◆ **RECORDS TO PROCESS**:
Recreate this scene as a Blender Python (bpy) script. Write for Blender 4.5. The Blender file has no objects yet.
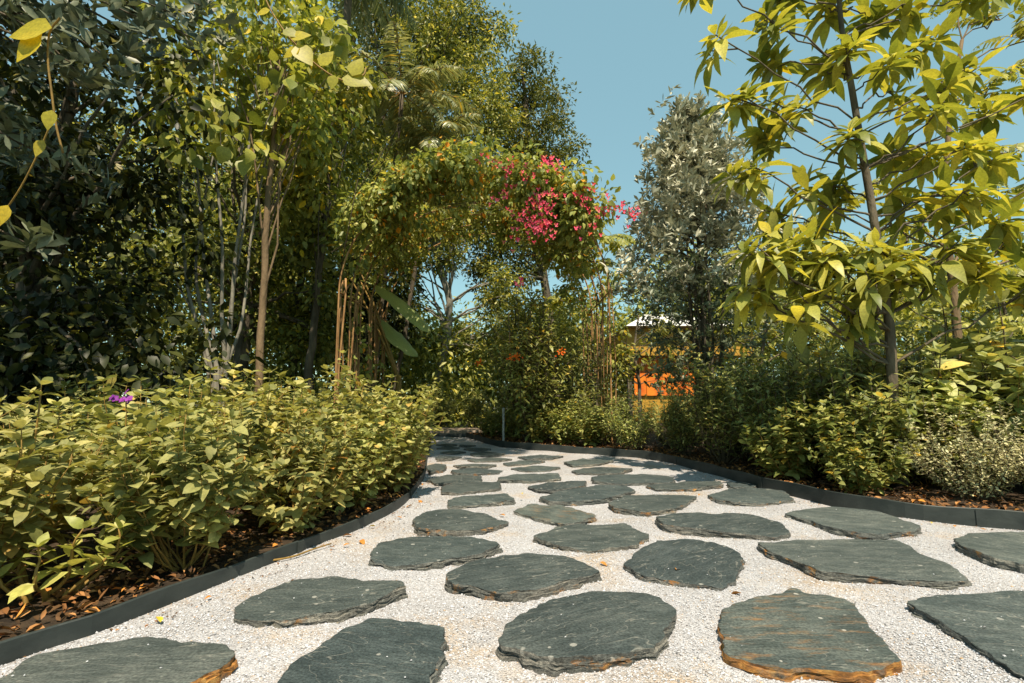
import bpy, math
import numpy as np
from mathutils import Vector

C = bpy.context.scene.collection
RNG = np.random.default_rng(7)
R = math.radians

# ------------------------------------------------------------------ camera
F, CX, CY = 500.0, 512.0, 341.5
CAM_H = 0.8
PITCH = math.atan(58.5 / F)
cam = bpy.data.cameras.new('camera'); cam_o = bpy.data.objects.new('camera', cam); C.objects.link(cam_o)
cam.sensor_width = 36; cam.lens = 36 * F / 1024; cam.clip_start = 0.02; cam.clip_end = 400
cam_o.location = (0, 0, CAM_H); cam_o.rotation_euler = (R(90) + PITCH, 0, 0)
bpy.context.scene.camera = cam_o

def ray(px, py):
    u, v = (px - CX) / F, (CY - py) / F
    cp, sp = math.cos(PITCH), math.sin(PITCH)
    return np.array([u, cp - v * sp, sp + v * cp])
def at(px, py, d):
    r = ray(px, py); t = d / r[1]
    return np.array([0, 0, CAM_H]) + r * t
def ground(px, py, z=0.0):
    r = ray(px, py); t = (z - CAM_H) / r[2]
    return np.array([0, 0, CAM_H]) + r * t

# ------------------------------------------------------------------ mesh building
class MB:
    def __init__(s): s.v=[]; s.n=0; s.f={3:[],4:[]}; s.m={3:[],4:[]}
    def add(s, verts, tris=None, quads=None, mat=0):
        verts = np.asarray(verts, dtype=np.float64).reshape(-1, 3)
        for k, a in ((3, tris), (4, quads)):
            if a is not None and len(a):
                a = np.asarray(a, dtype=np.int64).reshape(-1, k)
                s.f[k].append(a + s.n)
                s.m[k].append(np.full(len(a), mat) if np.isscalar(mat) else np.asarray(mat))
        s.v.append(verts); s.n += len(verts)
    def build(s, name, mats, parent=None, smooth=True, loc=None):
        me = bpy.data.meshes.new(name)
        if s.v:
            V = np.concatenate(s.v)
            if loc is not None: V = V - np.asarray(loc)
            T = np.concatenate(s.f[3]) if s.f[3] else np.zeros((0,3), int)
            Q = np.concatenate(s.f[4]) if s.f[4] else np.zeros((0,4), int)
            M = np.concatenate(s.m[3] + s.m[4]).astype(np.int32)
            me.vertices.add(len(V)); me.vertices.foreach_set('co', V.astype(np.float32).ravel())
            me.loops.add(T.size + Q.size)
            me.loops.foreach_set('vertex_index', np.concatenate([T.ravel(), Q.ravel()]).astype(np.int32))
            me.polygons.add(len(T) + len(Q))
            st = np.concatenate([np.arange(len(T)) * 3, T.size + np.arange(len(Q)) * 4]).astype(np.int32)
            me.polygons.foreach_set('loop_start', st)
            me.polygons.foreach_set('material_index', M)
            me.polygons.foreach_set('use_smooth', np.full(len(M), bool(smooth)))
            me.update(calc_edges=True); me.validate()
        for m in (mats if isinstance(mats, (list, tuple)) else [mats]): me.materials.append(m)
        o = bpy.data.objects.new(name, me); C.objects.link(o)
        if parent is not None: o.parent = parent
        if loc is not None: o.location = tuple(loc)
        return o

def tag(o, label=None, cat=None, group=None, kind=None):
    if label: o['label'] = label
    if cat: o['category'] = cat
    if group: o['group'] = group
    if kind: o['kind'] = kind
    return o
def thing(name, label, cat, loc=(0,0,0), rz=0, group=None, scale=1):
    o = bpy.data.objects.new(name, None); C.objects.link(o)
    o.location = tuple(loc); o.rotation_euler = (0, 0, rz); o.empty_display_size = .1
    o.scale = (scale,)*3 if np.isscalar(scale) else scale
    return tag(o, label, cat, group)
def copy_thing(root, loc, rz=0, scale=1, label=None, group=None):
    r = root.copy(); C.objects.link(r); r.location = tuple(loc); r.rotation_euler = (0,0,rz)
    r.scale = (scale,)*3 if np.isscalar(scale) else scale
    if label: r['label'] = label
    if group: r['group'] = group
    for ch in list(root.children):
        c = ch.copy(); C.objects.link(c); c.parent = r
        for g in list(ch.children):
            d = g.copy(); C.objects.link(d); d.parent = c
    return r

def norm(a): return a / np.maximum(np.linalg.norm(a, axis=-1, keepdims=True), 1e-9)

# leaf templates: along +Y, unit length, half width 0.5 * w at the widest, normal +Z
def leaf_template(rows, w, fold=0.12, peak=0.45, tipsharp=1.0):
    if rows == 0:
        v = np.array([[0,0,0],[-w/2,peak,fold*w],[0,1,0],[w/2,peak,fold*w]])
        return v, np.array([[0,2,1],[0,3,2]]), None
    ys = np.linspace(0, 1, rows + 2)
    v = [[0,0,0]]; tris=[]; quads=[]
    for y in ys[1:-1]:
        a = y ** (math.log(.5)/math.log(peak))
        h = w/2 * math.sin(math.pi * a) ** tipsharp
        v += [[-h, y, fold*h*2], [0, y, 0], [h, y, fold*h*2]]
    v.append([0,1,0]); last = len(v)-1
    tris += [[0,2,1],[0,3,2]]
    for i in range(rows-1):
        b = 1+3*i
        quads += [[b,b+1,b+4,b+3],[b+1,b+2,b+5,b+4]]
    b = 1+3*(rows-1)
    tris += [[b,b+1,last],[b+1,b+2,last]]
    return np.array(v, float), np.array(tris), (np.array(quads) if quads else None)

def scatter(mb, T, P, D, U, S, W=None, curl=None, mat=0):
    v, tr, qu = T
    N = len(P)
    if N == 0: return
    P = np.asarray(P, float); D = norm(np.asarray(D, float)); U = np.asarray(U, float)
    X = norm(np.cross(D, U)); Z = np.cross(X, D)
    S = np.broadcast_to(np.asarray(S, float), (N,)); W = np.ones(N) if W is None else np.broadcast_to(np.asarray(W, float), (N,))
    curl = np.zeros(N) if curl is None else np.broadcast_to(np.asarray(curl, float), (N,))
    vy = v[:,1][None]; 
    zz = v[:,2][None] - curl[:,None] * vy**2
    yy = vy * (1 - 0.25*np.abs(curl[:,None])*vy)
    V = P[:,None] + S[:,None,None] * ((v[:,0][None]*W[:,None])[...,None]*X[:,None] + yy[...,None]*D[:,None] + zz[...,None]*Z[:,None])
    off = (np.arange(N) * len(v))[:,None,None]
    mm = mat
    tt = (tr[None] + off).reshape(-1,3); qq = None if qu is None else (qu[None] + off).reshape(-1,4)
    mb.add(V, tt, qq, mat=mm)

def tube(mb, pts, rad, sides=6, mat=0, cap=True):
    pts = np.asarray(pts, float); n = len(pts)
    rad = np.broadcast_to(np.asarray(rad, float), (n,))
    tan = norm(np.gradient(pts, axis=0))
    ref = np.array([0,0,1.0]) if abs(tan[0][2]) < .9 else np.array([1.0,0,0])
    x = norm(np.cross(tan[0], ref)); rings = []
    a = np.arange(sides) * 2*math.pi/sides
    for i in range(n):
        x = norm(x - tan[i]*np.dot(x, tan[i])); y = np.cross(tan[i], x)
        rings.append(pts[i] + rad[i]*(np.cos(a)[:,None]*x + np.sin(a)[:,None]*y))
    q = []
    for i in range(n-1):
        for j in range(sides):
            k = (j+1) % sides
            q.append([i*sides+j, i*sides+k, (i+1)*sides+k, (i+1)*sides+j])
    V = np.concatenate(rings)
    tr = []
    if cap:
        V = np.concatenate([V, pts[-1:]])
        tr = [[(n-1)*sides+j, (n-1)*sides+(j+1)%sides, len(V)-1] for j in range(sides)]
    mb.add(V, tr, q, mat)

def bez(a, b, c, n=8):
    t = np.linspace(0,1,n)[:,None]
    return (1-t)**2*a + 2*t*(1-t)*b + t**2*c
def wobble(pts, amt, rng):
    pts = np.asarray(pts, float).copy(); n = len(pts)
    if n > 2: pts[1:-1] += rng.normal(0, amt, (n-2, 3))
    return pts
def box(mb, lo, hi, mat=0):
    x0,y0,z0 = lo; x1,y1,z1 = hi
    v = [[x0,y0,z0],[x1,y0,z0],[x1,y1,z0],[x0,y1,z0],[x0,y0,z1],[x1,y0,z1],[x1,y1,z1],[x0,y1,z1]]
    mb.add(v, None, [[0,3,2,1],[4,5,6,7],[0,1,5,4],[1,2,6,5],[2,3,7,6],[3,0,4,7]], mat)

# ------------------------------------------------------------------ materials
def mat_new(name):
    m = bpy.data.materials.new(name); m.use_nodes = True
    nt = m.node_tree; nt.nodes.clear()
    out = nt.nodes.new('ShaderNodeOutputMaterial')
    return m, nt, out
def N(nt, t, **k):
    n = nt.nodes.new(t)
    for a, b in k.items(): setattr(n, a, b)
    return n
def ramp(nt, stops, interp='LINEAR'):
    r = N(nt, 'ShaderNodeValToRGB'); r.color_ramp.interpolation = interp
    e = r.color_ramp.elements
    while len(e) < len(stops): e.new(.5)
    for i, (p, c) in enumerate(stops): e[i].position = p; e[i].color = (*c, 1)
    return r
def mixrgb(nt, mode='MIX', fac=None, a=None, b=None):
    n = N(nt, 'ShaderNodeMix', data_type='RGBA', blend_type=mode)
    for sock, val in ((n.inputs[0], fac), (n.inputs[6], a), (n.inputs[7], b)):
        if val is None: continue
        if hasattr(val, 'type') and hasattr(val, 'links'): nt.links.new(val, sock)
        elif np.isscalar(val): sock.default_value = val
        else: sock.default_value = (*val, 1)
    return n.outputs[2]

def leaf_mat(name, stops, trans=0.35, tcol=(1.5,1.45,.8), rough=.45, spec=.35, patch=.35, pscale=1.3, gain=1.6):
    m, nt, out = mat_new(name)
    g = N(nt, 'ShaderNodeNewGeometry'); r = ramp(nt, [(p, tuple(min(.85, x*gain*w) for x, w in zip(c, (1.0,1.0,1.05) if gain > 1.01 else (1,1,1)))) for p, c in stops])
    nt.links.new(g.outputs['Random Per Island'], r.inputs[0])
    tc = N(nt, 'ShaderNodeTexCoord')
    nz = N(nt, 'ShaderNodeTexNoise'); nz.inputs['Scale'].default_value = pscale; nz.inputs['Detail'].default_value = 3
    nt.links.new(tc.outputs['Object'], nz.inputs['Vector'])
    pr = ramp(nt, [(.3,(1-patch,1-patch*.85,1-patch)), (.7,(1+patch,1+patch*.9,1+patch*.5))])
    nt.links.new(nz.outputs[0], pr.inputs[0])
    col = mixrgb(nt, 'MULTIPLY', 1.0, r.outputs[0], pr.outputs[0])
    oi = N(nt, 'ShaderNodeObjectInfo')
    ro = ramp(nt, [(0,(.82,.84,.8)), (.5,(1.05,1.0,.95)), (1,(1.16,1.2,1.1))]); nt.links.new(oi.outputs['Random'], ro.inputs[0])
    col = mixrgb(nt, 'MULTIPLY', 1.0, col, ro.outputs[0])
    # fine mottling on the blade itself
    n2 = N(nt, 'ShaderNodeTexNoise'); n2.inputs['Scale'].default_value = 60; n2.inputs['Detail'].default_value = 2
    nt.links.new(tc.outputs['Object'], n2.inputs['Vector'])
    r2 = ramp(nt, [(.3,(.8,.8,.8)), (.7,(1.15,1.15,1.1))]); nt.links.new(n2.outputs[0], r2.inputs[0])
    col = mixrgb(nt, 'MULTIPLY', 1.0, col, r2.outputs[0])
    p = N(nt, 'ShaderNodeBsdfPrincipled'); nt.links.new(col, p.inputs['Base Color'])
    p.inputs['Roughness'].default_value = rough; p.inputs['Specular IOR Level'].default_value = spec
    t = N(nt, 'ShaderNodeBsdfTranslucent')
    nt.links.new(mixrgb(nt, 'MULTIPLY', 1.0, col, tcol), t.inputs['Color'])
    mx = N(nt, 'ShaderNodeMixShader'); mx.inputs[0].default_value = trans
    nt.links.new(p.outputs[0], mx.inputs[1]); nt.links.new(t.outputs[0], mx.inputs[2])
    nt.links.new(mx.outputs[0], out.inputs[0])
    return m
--
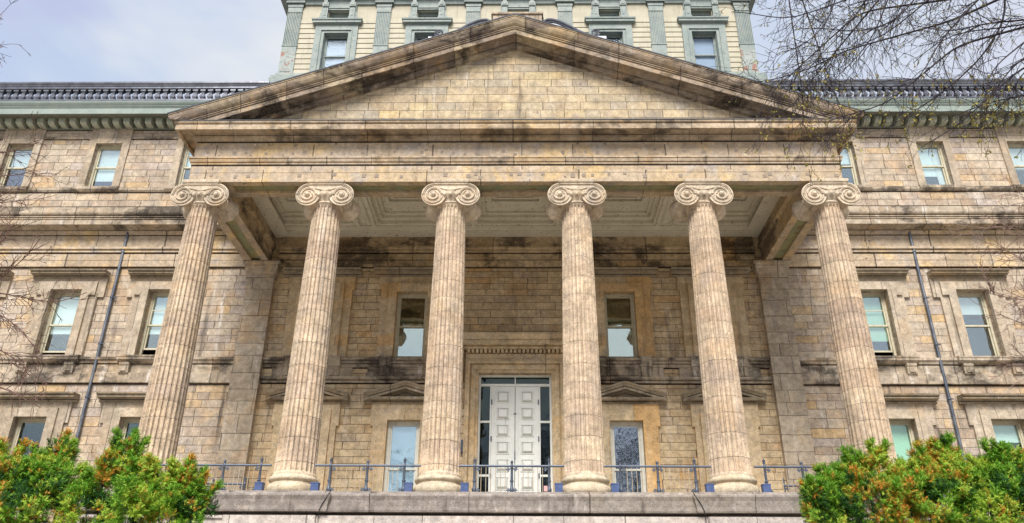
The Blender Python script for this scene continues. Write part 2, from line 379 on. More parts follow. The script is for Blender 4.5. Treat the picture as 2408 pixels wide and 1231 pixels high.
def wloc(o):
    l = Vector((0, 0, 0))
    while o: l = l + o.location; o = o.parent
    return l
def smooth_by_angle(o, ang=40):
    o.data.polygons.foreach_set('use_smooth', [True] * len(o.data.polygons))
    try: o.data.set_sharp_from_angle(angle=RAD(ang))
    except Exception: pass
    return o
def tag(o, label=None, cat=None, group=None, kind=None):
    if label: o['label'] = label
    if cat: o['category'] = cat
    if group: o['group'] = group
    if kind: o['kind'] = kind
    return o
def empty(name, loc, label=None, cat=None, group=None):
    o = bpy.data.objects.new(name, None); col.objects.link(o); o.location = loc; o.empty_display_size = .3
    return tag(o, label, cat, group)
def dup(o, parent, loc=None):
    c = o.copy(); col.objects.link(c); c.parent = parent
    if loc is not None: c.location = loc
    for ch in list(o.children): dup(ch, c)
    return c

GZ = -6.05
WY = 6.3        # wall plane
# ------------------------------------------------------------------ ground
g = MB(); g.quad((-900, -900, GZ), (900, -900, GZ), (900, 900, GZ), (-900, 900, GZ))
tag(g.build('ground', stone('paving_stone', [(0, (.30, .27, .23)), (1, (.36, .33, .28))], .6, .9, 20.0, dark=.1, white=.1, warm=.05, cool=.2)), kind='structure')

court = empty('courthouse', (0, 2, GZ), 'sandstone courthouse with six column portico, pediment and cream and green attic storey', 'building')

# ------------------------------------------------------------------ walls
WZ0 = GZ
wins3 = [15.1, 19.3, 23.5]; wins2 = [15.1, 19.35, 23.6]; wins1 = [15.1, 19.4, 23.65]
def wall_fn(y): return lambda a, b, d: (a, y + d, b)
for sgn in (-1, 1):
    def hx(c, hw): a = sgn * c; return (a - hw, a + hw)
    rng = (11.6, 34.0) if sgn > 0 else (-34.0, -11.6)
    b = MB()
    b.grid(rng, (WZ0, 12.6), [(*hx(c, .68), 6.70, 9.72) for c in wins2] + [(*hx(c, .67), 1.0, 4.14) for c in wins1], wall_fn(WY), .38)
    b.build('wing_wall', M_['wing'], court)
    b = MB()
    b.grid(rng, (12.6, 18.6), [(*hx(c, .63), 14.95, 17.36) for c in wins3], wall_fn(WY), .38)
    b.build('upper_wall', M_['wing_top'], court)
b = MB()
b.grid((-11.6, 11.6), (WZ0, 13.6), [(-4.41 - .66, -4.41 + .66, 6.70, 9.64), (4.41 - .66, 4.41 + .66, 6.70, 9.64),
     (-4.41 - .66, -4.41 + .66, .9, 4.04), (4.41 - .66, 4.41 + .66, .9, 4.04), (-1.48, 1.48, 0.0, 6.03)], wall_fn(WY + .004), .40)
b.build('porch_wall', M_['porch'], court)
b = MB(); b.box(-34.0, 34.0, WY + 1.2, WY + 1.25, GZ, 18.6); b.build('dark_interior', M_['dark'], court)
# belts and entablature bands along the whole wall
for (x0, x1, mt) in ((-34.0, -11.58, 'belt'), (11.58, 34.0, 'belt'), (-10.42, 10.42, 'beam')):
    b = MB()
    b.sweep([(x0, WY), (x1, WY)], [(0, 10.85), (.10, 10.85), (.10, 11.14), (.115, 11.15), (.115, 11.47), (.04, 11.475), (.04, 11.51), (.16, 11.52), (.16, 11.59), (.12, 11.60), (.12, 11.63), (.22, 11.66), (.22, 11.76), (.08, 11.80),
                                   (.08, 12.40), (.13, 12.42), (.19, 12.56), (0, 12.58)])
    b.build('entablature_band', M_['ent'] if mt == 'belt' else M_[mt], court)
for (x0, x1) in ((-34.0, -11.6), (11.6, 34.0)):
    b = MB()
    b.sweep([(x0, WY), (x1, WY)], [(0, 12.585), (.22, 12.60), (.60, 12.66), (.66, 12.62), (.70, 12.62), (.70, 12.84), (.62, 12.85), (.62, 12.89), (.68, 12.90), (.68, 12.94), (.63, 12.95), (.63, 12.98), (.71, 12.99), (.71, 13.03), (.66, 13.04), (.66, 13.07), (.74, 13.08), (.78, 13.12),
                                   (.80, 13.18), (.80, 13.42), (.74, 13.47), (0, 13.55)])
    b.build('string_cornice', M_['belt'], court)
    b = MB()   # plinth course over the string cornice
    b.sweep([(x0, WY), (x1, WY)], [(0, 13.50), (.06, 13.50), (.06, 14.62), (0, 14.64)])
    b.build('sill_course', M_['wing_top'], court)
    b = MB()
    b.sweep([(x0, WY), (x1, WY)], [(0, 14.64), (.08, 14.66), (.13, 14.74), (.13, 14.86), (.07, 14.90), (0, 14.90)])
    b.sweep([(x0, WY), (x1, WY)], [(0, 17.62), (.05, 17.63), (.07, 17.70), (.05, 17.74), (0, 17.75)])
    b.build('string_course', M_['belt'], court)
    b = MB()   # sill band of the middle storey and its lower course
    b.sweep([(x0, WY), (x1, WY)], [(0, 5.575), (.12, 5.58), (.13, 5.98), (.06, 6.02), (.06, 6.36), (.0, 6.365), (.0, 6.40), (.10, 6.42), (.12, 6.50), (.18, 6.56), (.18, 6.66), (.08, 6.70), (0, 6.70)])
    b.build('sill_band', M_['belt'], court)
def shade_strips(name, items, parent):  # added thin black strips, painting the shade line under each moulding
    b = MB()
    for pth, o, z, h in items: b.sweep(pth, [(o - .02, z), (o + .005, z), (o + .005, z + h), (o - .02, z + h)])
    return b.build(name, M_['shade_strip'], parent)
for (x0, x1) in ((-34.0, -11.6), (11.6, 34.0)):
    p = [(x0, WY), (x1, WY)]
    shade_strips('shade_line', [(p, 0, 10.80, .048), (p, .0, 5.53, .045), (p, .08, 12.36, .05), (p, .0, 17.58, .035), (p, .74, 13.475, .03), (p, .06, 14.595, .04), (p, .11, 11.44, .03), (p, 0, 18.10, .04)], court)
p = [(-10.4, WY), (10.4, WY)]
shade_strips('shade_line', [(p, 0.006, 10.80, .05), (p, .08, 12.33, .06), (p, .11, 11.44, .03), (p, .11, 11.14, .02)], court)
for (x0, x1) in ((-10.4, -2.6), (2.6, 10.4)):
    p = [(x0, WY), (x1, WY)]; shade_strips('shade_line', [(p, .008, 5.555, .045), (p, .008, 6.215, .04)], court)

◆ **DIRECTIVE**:
Only the lines from the one with "Recreate this scene" through the one with "bpy.context.scene.camera = cam_o" belong in your copy; retype them exactly and drop any pictures.

◆ **OUTPUT OF THE TASK**:
Recreate this scene as a Blender Python (bpy) script. Write for Blender 4.5. The Blender file has no objects yet.
import bpy, math
import numpy as np
from mathutils import Vector

C = bpy.context.scene.collection
RNG = np.random.default_rng(7)
R = math.radians

# ------------------------------------------------------------------ camera
F, CX, CY = 500.0, 512.0, 341.5
CAM_H = 0.8
PITCH = math.atan(58.5 / F)
cam = bpy.data.cameras.new('camera'); cam_o = bpy.data.objects.new('camera', cam); C.objects.link(cam_o)
cam.sensor_width = 36; cam.lens = 36 * F / 1024; cam.clip_start = 0.02; cam.clip_end = 400
cam_o.location = (0, 0, CAM_H); cam_o.rotation_euler = (R(90) + PITCH, 0, 0)
bpy.context.scene.camera = cam_o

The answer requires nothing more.